What is in dispute, as if it even matters, is how hard the strike was. Shyiak has said that he only hit Haddad’s knee pads. Others present, including former UAA hockey player Mickey Spencer who has gone public, say that the hit was more like a “baseball-style” swing at Haddad’s thighs.
“He tomahawked, lumber-jacked-whatever you want to call it-him across the thigh on his (hockey) pants,” Spencer said. Shyiak then told the players to keep it between them, Spencer said.
Haddad confirmed the hit, but said that it has been overplayed. “There was an incident with Coach Shyiak and myself where he slashed me across the pants during practice,” Haddad wrote in a statement. “Obviously it is not acceptable for a coach to do this to one of his players, and there is no excuse for it to have happened. That being said, I don’t believe his intent was to injure me and I think he regretted his actions immediately.”
(It should be noted that some players hazed by the Rutgers coach also made excuses about their coach, excuses sound eerily similar to those you might hear at any given night at a women’s shelter.)
Shortly after the incident, Cobb ordered a half-hearted investigation into the matter, where nobody, including Shyiak, was interviewed, even though nearly the whole hockey team witnessed it.
Shyiak was fired two years later not because he hit a kid with a stick, but because he was a losing hockey coach.
And it all might have been ignored forever if it weren’t for a group of dedicated hockey fans who never liked Cobb and took umbrage with him over his search for a new hockey coach. They, including someone with whom I’m in a relationship, began writing letters to university officials questioning athletic director Cobb’s overall performance. Some of those letters alluded to the assault.

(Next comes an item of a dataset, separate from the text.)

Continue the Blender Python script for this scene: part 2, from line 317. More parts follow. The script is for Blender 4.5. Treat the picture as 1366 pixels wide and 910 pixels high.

But the university only began paying attention after the assault made its way into the newspaper.
Let’s be clear here: A hockey player was physically assaulted. University of Alaska President Pat Gamble and UAA Chancellor Tom Case knew about the allegations. But it took a newspaper article to spurn them into action.
UAF police are now investigating. Gamble and Case have clammed up presumably pending results of that investigation.
Unlike other school officials across the country, they haven’t made statements about not tolerating such behavior. They haven’t talked about how such repulsive behavior undermines the very values that forms their institutions. They are willing to sit silent until the investigation runs its course, which could take months. And they are willing to allow the athletic director, who was Shyiak’s boss and who is therefore ultimately responsible, continue to collect his hefty state salary.
When Gov. Chris Christie heard of the situation at Rutgers, he called the coach an “animal” and said that had he known about Rice’s behavior earlier, he would have used his power of persuasion to ensure that the coach and the athletic director were fired. There’s a reason why nobody in the country would ever call Christie “Captain Zero.”
Gov. Sean Parnell, the state’s moral arbiter, has spent a lot of time and public dollars urging Alaskans to choose respect. “We can stop the epidemic of domestic violence and sexual assault by shedding silence and passivity,” Parnell once said in a speech. “We can speak up and proclaim these acts to be unacceptable. Together, we can begin the change towards greater respect for one another.”
Parnell knows about the assault. So far he has chosen to choose silence.